▸ **Records provided**:
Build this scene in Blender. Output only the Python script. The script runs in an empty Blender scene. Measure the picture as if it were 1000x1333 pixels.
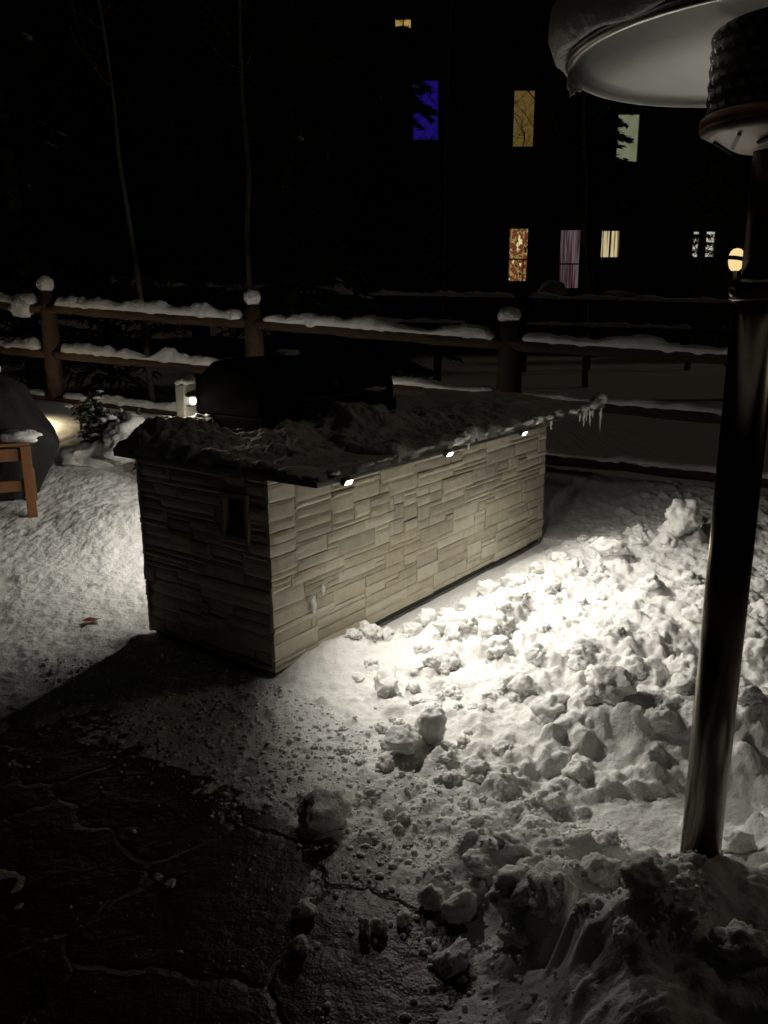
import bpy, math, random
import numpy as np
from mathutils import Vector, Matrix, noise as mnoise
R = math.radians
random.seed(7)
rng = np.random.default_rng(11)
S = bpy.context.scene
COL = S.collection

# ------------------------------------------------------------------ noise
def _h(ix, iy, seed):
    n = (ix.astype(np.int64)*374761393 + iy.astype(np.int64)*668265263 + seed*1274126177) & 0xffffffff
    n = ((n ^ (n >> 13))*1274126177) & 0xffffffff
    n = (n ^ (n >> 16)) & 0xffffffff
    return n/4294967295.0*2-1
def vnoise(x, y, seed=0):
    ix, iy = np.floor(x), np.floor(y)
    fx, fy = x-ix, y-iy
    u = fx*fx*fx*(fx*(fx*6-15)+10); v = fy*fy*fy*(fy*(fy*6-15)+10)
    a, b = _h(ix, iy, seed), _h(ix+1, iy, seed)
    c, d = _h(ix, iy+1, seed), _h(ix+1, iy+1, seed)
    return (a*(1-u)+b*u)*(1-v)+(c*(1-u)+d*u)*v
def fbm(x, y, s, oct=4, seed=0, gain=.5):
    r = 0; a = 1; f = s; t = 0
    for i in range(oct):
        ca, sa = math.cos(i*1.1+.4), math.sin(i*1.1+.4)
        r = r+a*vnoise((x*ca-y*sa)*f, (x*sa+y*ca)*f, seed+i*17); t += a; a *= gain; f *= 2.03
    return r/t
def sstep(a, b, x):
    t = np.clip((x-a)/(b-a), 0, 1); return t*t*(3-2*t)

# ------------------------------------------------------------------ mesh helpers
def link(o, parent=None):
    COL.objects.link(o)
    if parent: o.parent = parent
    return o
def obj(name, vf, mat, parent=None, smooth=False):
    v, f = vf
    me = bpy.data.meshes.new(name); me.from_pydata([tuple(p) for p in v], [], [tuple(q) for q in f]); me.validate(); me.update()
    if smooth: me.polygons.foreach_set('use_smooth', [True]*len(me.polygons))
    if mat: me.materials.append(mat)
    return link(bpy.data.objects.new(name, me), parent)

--

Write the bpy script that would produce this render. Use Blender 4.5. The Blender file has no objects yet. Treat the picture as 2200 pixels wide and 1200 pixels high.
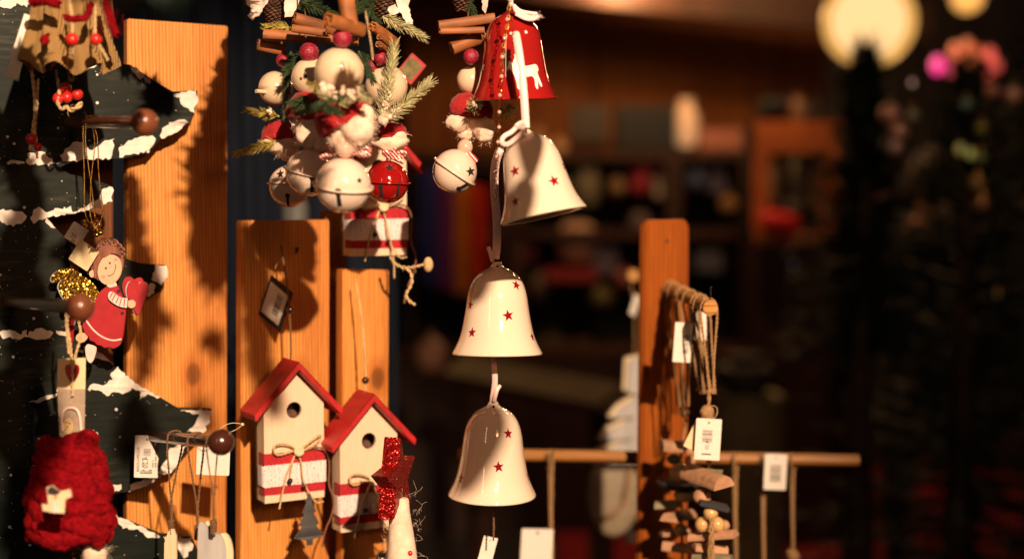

...

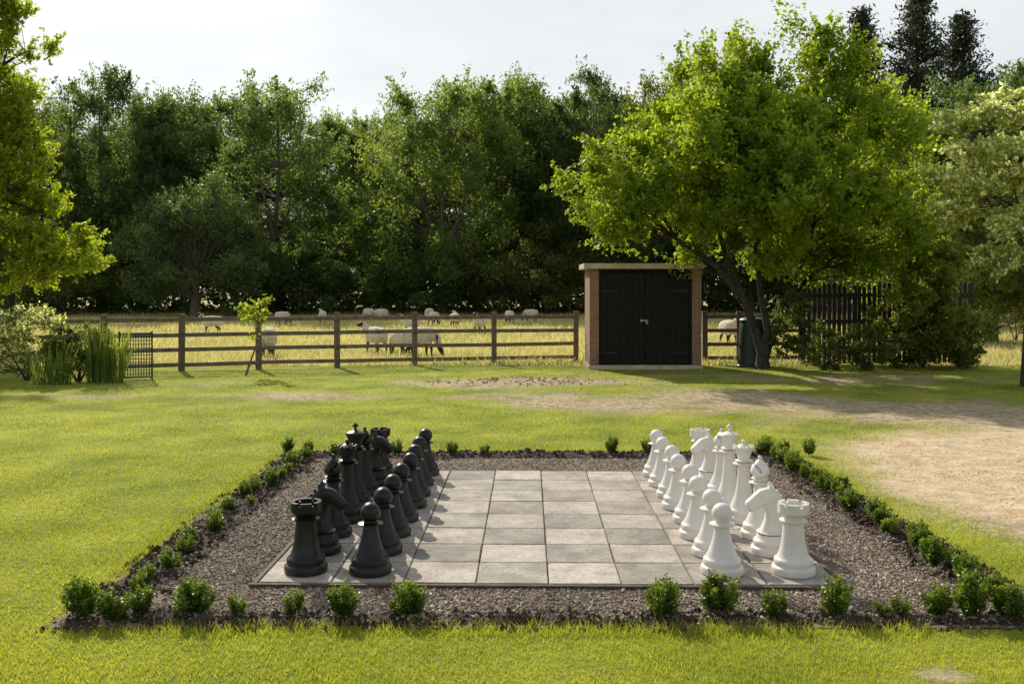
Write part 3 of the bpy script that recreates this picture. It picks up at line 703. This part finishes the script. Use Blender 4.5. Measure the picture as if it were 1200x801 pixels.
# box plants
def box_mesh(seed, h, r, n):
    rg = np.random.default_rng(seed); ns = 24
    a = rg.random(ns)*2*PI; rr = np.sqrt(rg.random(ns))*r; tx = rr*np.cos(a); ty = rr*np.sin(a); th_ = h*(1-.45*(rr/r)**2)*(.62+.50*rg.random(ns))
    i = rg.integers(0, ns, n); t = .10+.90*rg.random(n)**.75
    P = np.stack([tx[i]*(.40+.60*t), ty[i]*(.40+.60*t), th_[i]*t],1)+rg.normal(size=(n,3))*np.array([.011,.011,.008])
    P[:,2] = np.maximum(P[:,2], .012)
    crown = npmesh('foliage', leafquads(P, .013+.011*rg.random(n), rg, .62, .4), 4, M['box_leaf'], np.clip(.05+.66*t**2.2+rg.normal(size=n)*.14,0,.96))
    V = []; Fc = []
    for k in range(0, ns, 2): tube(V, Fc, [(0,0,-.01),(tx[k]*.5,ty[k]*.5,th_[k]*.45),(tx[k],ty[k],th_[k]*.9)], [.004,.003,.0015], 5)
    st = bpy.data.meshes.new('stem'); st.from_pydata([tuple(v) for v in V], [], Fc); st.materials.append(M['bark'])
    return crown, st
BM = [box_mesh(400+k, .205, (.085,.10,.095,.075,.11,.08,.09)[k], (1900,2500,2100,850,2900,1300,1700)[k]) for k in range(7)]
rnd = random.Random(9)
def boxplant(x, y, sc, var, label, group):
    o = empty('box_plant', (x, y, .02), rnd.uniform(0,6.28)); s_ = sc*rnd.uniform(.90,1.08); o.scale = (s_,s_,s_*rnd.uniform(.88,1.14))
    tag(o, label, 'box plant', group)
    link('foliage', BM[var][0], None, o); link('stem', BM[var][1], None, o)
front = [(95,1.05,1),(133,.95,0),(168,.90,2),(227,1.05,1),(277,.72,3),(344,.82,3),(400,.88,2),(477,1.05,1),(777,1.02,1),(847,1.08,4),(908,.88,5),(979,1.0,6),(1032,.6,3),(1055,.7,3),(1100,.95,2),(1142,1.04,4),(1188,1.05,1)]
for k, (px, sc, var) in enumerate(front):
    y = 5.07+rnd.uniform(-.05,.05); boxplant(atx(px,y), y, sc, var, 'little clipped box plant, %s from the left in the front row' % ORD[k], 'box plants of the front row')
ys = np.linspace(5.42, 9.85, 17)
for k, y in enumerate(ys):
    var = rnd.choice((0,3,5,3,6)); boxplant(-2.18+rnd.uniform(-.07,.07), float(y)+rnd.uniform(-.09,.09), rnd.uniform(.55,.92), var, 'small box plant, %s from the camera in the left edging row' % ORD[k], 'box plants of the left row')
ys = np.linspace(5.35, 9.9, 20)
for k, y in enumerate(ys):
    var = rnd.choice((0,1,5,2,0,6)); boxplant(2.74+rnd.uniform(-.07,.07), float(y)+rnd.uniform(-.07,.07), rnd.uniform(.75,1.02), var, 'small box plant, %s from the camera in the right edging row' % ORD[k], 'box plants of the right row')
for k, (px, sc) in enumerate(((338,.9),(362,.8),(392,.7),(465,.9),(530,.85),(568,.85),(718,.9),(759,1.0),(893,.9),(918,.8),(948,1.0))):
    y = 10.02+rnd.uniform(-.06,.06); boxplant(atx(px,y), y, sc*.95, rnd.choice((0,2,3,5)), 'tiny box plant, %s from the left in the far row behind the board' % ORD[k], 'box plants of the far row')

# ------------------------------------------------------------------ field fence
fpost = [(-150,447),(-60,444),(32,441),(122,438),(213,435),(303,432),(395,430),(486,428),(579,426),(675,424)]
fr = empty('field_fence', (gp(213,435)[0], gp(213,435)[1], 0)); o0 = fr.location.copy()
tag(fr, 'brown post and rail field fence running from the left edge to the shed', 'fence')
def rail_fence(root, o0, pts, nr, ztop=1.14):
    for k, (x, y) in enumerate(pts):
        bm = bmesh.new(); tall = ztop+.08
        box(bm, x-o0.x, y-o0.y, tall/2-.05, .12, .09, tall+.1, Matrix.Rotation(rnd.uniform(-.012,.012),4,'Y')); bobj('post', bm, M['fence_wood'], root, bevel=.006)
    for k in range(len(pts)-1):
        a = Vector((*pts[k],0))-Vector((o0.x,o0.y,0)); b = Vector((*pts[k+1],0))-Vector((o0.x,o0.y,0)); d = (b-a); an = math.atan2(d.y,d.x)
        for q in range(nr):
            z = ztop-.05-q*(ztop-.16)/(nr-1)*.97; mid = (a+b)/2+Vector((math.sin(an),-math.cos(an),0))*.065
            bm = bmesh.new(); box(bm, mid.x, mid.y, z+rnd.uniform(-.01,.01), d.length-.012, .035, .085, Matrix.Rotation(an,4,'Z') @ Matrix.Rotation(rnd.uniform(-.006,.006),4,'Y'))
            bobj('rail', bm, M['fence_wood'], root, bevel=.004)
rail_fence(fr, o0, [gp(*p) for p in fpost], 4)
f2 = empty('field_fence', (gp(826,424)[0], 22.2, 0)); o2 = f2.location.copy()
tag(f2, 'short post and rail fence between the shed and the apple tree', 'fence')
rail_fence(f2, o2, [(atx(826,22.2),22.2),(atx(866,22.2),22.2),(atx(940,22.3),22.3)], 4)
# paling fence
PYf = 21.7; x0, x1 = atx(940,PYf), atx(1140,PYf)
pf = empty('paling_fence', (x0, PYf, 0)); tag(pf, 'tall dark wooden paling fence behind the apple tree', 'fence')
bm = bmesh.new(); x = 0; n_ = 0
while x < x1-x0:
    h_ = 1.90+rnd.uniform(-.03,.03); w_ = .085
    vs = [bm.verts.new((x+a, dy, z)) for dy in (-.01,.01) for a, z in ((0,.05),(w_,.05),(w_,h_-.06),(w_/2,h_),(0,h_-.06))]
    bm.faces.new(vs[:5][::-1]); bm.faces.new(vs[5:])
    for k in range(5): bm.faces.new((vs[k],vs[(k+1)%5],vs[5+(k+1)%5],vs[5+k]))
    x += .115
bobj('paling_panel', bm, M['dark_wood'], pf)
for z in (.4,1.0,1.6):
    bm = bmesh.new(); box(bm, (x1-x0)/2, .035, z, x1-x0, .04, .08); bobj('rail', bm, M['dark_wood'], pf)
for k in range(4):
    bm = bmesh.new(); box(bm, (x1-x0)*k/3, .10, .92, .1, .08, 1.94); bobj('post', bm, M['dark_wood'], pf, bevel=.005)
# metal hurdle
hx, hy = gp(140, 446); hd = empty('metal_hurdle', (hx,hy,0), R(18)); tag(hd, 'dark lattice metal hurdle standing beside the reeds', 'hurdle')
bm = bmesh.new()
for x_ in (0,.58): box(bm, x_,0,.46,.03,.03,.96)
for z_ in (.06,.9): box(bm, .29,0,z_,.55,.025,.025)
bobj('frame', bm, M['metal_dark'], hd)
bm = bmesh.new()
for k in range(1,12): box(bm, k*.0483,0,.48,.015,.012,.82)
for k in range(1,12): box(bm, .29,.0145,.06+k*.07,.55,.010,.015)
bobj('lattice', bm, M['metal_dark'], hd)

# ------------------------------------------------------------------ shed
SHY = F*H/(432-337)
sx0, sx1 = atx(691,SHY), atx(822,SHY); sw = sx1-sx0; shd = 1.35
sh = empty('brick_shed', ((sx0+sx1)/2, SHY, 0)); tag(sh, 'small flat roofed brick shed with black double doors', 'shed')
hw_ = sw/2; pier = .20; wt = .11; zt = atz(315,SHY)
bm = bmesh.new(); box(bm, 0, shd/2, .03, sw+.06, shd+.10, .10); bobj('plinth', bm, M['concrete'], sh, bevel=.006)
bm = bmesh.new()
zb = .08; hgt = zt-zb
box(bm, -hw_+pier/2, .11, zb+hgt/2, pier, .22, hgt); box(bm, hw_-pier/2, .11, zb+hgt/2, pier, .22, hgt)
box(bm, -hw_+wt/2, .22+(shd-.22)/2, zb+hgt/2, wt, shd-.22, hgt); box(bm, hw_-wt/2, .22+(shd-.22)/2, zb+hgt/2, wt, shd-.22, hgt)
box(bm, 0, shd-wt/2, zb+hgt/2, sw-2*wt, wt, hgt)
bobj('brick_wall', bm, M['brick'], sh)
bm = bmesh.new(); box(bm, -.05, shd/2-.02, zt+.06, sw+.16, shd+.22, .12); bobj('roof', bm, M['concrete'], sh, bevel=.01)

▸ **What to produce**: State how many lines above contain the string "that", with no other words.

▸ **Task response**: 2